I would not expect any of you to be in this category but if for any reason you
have been placed in these, please let me know as a matter of urgency.
C3 firms, which
should be the majority of small firms, will be subject to a 4 year cycle and will
have no dedicated supervisor (this is referred to as a Flexible portfolio). The
FSA have stated that they will be looking at the firm’s business model ( how it
operates) and will be looking more at
firms that stand out from the crowd (‘are outliers compared to their peers’) ,
presumably in how they operate or in the type of markets they serve or products
and provide. An obvious example under the new regime would be firms with a
higher than normal level of Execution Only cases. The cycle of review will be on a 4-year basis but interim reviews will
occur if the firm pops up on the radar, as it were.
C4 firms, and this should be the majority of you reading this document,
will also be based on a 4-year cycle. There
will be no dedicated supervisor and supervision will be carried out by a team of sector specialists .

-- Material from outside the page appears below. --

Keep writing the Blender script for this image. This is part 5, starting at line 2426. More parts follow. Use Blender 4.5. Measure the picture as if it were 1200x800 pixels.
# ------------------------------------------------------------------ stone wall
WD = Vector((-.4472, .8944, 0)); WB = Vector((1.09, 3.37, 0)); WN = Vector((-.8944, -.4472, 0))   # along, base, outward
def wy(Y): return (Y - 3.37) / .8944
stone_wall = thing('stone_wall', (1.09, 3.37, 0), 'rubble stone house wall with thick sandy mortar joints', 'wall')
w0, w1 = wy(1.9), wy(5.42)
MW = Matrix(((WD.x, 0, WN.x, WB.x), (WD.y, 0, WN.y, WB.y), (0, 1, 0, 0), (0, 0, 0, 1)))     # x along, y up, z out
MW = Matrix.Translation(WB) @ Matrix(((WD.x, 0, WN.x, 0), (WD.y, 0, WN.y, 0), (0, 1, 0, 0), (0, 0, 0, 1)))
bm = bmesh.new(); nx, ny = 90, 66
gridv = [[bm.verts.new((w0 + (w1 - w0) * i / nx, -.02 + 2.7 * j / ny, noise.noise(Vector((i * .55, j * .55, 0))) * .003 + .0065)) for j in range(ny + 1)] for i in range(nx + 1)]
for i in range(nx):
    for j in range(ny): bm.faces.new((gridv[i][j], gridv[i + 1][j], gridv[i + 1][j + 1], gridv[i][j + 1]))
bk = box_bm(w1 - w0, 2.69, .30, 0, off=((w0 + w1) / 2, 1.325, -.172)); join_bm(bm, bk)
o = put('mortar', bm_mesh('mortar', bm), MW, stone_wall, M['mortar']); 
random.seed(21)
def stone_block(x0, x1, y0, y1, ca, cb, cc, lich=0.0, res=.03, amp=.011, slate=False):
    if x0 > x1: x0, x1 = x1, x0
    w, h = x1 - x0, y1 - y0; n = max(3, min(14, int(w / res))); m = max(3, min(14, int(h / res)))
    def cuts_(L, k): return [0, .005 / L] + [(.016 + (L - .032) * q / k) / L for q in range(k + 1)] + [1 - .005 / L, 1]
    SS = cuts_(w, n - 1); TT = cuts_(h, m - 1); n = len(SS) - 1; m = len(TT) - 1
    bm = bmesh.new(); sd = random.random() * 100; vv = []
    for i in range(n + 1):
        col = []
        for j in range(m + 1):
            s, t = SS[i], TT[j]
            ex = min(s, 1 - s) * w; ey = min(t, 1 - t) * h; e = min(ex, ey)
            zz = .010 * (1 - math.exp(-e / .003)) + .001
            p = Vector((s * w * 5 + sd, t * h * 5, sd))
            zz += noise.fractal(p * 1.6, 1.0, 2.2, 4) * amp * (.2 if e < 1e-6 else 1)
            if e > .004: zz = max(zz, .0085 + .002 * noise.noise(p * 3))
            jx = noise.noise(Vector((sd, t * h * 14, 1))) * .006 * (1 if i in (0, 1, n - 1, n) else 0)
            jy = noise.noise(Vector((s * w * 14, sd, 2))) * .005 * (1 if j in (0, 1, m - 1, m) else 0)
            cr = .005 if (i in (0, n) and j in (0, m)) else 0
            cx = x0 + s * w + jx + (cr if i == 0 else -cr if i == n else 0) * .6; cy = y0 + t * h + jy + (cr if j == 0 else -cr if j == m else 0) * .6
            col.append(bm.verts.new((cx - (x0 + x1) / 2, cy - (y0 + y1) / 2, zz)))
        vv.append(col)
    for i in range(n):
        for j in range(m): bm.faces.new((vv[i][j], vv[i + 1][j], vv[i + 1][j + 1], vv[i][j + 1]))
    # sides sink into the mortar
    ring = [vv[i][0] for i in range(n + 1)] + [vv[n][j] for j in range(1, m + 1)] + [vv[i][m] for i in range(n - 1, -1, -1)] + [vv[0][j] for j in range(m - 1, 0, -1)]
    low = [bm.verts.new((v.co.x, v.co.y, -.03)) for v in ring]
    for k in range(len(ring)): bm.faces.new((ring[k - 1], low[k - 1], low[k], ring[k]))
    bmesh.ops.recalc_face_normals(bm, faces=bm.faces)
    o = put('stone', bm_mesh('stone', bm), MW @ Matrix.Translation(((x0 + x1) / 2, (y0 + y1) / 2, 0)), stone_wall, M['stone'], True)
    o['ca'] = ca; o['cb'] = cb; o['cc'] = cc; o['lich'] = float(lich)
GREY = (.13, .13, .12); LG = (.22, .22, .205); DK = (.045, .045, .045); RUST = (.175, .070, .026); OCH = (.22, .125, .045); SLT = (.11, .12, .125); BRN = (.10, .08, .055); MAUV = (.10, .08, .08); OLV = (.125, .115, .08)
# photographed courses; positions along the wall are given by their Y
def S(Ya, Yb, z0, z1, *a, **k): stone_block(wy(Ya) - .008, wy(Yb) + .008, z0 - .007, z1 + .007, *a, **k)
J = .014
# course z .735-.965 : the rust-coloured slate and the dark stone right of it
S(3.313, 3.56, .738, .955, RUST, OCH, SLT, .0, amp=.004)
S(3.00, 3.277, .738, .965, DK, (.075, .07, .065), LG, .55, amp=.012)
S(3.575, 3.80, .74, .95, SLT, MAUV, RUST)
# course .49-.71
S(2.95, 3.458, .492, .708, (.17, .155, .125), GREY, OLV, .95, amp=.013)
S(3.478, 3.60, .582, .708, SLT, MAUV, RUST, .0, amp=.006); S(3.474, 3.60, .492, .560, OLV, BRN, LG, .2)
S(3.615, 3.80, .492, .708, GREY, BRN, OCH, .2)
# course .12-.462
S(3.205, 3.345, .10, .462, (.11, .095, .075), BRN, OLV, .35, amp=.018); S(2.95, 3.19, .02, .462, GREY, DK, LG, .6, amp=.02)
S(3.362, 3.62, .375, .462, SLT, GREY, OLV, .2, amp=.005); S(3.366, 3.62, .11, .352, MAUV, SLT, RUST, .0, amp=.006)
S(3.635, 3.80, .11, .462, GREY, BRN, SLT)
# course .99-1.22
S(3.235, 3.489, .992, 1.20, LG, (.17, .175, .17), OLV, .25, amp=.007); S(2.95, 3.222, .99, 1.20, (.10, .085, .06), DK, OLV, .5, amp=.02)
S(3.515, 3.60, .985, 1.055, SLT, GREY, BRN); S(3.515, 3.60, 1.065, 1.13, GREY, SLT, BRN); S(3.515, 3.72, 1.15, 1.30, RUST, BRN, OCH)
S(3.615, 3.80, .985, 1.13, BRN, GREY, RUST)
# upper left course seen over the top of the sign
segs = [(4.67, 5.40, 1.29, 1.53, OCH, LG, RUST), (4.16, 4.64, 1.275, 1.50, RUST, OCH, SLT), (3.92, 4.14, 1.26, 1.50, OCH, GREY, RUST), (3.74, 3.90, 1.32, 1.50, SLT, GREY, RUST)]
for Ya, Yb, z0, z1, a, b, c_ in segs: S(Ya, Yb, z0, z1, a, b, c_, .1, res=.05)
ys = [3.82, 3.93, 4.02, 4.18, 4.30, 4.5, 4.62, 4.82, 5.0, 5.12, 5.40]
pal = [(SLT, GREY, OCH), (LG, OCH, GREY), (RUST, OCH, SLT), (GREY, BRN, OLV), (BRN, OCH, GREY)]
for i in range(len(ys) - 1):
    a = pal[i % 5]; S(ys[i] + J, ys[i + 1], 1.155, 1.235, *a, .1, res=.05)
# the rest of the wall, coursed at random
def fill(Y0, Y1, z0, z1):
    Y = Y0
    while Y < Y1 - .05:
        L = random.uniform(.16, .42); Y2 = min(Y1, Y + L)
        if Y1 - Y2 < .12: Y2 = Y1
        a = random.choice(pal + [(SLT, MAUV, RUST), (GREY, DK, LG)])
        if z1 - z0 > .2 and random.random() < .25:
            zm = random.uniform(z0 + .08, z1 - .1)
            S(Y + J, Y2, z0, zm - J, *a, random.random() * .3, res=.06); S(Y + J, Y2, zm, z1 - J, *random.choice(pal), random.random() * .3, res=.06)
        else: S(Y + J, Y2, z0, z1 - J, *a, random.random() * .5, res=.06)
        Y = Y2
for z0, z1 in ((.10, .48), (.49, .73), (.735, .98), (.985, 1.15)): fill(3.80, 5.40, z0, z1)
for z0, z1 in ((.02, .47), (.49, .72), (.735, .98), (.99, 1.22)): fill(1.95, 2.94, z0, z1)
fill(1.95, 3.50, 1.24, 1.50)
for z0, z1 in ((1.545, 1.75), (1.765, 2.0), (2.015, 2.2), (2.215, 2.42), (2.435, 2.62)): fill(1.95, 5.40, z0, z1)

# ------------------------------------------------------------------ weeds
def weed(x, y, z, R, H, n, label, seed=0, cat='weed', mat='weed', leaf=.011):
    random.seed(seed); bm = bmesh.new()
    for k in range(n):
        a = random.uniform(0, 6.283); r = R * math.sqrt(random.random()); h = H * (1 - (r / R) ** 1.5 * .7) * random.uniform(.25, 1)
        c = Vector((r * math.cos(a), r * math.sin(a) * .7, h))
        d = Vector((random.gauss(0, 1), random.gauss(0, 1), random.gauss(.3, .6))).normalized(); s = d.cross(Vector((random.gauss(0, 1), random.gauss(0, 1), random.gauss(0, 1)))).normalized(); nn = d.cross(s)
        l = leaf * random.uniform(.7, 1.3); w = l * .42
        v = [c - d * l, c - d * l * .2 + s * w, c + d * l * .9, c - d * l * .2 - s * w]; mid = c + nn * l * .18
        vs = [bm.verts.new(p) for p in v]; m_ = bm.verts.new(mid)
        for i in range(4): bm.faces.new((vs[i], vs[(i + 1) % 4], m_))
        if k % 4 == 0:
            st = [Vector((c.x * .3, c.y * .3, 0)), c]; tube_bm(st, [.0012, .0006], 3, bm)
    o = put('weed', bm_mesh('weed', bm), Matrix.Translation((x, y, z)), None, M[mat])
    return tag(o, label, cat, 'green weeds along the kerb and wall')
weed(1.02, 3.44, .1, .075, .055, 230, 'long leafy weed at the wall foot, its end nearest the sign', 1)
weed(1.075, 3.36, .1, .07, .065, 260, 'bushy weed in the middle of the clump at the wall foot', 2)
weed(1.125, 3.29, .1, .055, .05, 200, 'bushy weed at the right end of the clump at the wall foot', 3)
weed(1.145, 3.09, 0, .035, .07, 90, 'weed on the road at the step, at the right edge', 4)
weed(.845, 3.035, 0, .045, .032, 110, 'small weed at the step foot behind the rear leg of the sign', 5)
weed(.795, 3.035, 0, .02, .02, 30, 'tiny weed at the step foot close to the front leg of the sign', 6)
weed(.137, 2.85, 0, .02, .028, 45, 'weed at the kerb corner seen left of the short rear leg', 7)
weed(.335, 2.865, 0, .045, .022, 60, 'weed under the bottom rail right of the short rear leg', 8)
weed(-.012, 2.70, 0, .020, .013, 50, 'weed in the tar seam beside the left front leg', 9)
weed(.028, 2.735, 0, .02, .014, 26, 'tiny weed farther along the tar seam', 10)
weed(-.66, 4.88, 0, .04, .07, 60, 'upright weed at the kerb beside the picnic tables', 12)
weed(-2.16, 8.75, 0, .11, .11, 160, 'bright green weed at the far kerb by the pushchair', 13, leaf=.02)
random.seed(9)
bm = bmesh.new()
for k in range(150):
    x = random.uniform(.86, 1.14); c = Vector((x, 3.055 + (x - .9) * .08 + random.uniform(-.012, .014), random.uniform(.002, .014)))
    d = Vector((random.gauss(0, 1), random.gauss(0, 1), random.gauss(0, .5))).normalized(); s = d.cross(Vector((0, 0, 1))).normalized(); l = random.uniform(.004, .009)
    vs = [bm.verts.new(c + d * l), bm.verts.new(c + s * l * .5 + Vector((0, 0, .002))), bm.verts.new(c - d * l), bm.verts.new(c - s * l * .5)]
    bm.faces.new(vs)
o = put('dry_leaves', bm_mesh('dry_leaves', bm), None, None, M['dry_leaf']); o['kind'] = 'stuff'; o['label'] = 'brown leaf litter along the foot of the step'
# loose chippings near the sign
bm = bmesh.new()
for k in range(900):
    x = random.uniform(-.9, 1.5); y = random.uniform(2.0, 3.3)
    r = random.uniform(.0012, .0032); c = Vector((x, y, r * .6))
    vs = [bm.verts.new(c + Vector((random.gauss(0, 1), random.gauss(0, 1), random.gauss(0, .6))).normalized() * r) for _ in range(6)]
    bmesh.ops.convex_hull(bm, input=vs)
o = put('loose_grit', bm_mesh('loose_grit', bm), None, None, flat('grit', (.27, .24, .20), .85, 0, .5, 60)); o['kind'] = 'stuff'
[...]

Contact will be based on a ‘touch point’ at some time in the 4-year cycle. This
may be by any of the means available to them including workshops/ roadshows,
telephone interview, questionnaires & online interaction or a combination
of both. Your first experience of this is the MMR Engagement programmes. If you
didn’t go to the workshop / roadshow for example... Visits are not mentioned
but you should not rule these out. It
will be a lighter form of assessment
than for C3 but make no mistake, there is nothing ‘light’ about your
communication and interaction with your regulator. The FCA will be looking to
see how firms deal with and mitigate the risks posed to their business. Firm’s
that raise issues ( demonstrate sufficient risk to the FCA’s objectives) will
be subject to further intervention and
of course , ultimately, enforcement let’s not forget!
Next steps
Firms are going to
be moved onto the new framework on a phased basis from May to December 2013.
The FCA are unclear about C4 firms but this certainly applies to C1-C3. I would
imagine that although C4 is by default all the rest , and would assume that you could move across from
day 1, it is more likely that you will also have a phased move across to
coincide with the scheduling of the FCA
review cycles. We will have to wait on this but I suggest that from 1st
April, as far as the FCA is concerned, you are what you have been allocated and
you should act and plan accordingly.